At the outbreak of the First World War in August 1914, Dix volunteered for the German army, but after 1918, he depicted his horror of the war and its consequences relentlessly in several monumental works. Nevertheless, during an interview in the 1960s, he expressed that he would not have wanted to miss that experience.
In the 1920s, his aversion to prevailing clichés developed into sarcasm, through which he provoked the bourgeoisie. In his works, he aimed to expose societal injustices and depict the ugliness that polite society preferred not to see. Numerous themes were drawn from contemporary societal situations, as seen in paintings like "War Cripples" (1920), where Dix portrayed a procession of severely injured veterans that was far from a heroic parade of German soldiers. Similarly, in "Old Couple" (1923), he unabashedly showed the withered nudity of an elderly couple in intimate embrace. His depictions of prostitutes shocked the public with their explicit portrayal of their physical and social conditions. Apart from his mother and sometimes his wife Martha, Dix never depicted women as beautiful, innocent, or seductive. The mention of Otto Dix often evokes images of battlefields strewn with corpses, devastated villages, war invalids, and brothel scenes featuring worn-out prostitutes and shady pimps.

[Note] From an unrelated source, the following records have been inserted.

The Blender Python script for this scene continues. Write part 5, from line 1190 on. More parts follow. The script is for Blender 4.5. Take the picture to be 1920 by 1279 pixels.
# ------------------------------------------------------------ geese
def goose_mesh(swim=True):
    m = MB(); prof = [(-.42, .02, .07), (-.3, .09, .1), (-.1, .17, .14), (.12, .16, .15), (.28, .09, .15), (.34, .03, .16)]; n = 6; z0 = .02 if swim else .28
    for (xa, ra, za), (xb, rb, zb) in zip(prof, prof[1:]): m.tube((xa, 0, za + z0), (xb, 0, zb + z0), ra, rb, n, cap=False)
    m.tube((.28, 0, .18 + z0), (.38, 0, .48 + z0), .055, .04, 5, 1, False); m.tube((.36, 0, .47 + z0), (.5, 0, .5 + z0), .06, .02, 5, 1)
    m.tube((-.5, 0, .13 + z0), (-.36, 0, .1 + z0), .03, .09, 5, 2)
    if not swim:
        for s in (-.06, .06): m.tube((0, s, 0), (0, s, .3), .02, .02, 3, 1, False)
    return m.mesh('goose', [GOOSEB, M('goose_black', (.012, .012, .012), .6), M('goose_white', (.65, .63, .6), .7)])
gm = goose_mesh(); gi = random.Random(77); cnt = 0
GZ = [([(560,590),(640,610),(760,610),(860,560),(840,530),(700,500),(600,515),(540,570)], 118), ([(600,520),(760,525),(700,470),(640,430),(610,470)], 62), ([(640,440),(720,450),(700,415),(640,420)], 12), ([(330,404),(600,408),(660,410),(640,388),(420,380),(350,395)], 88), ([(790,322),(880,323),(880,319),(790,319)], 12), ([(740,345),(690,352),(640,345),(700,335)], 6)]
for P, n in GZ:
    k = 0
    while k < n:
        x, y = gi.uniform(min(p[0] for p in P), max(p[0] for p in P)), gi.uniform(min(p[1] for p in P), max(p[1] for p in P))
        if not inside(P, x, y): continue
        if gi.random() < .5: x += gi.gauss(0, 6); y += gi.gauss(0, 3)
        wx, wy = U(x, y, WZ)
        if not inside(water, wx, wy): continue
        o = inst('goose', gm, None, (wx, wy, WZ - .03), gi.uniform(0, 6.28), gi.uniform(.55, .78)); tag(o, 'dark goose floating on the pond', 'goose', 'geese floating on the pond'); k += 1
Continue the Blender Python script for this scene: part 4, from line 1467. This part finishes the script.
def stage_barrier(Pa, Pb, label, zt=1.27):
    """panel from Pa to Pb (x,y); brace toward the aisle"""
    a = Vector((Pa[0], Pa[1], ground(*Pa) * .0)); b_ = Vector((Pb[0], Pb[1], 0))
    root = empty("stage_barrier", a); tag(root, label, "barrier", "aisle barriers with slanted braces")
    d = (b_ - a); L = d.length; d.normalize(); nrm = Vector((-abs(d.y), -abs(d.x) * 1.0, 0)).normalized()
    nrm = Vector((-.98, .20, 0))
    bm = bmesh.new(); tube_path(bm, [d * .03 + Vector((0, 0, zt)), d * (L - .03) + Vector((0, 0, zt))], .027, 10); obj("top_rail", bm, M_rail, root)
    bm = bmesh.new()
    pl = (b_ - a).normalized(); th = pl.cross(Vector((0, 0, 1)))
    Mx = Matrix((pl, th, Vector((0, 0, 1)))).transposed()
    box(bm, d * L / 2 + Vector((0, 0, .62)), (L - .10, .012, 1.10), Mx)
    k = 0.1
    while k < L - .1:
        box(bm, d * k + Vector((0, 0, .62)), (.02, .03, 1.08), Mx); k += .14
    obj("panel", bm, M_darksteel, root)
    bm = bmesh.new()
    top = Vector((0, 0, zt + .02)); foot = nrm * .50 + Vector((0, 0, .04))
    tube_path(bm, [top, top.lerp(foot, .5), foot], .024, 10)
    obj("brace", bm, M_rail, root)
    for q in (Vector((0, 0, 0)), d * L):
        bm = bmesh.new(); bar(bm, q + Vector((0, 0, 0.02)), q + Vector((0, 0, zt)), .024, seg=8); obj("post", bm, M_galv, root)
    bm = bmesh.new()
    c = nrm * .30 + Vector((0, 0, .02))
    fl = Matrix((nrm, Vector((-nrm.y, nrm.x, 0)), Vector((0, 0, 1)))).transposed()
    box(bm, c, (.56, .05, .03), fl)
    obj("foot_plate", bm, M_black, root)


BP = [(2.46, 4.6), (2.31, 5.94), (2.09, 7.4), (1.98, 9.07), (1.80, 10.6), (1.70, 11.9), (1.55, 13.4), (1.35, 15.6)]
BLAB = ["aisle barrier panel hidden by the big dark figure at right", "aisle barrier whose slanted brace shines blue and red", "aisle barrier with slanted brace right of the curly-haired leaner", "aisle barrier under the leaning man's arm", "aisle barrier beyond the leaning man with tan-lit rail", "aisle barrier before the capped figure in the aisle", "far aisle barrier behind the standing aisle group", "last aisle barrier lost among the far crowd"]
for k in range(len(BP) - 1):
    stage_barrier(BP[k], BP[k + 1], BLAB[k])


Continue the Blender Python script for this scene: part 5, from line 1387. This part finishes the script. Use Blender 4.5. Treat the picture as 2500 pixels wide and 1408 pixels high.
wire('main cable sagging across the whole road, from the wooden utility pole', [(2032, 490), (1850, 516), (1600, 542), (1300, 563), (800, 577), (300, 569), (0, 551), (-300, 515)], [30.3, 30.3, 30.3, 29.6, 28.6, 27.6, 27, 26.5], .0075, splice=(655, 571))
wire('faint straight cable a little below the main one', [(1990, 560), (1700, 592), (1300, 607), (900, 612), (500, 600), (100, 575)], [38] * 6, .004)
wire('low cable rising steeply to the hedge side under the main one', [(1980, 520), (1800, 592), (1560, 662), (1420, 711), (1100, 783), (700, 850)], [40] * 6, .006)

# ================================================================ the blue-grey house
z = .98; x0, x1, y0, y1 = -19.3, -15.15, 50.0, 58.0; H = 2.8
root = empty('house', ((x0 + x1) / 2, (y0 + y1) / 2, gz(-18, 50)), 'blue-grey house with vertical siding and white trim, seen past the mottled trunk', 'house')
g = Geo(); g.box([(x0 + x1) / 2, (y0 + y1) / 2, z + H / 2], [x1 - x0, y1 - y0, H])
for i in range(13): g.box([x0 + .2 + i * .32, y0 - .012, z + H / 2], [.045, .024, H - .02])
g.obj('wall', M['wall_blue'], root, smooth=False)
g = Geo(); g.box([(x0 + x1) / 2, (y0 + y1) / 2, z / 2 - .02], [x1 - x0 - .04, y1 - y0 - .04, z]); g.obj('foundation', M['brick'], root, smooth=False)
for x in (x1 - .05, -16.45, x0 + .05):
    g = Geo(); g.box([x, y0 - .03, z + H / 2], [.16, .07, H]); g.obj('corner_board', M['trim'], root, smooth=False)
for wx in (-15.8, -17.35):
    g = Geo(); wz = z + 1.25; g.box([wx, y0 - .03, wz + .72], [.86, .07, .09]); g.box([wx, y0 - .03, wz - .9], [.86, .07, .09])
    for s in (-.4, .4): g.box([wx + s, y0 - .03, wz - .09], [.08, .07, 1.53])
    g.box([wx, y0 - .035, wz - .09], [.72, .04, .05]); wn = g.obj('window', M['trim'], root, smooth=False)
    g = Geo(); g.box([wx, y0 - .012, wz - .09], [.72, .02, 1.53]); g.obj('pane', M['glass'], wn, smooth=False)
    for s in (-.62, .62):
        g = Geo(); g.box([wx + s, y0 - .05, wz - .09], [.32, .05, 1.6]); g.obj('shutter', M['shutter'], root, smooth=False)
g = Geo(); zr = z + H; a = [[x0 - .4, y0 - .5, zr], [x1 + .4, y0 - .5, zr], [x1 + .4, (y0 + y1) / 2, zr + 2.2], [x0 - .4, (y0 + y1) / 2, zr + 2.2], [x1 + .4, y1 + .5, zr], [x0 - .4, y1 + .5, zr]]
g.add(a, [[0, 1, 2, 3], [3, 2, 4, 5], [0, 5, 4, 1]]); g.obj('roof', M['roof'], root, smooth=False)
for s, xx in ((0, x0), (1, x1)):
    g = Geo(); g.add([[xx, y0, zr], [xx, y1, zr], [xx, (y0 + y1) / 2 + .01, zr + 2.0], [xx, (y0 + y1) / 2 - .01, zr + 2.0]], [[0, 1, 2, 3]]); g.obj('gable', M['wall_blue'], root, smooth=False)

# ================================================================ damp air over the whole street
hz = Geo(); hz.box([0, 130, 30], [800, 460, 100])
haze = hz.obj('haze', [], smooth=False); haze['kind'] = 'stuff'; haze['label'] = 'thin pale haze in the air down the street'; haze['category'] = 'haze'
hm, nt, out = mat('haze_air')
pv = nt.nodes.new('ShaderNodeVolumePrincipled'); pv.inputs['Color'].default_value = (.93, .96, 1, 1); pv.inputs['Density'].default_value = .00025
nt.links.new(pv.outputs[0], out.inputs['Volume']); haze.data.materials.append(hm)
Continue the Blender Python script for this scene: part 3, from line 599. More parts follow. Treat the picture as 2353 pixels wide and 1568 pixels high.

Dix studied at the Dresden Academy of Fine Arts (1919-1921) and joined the New Objectivity movement along with artists like George Grosz. In 1925, he exhibited with 30 other artists in Mannheim during the first exhibition of this new movement. He worked in Düsseldorf (1922-1925) and Berlin (1925-1927), where he aimed to highlight societal injustices in his paintings. During this period, he painted his famous portrait of "Sylvia von Harden." He then returned to Dresden to teach (1927-1933) and painted one of his masterpieces, "Metropolis" (1927/28), a triptych depicting modern life and its darker aspects.
When the Nazis came to power in Germany in 1933, Dix was dismissed from his position at the Art Academy, among other reasons, because his art was deemed a threat to the moral state and militaristic attitude of the German people. He soon faced an exhibition ban as well.
Dix's works were labeled as "Entartete Kunst" (Degenerate Art) during the Third Reich because they did not conform to the Aryan ideal propagated by the NSDAP. Some of Dix's works were included in the major exhibition of "Entartete Kunst" in Munich in 1937. In 1937, Joseph Goebbels ordered the confiscation of 260 works by Dix. Many of these works were auctioned in Lucerne. Those that could not be sold were burned in a Berlin fire station in 1939. Works like "War Cripples" and "Trench" were destroyed in the flames, but Dix managed to save one of his most monumental works, "The War," by storing it in a mill.
Despite these events, Dix continued to live in Germany. He left Dresden and first settled in Singen and then in 1936 in Hemmenhofen near Gaienhofen on Lake Constance. The decision to remain in Germany, despite limited opportunities to work as an artist due to his lack of membership in the Reich Chamber of Culture, is referred to as "Innere Emigration" (internal exile). Dix was not alone in this choice; many artists and intellectuals made similar decisions. Throughout these years, even during the war, he would regularly visit Dresden.
Between 1933 and 1945, Dix primarily painted landscapes, drawing on the tradition of the romantic painter Caspar David Friedrich. Although he preferred to paint people and cities, his forced relocation to the rural Bodensee and the restrictions imposed by the Nazis compelled him to focus on landscapes. He kept a low profile and painted works that would not offend the Nazis. However, in his religious scenes, such as "The Temptation of St. Anthony," he did reference the Nazi regime. In 1945, the 53-year-old Otto Dix was conscripted into the Volkssturm. He was captured in France and ended up in a camp with 6,000 others in Colmar. Once his identity became known, he was allowed to work as an artist in the camp. He returned to Hemmenhofen in 1946.
In the post-war years, Dix remained an outsider, avoiding the prevailing Socialist realism in the GDR and the abstract art dominant in West Germany. However, he was honored with various awards in both countries.
Otto Dix passed away in 1969 from a cerebral hemorrhage.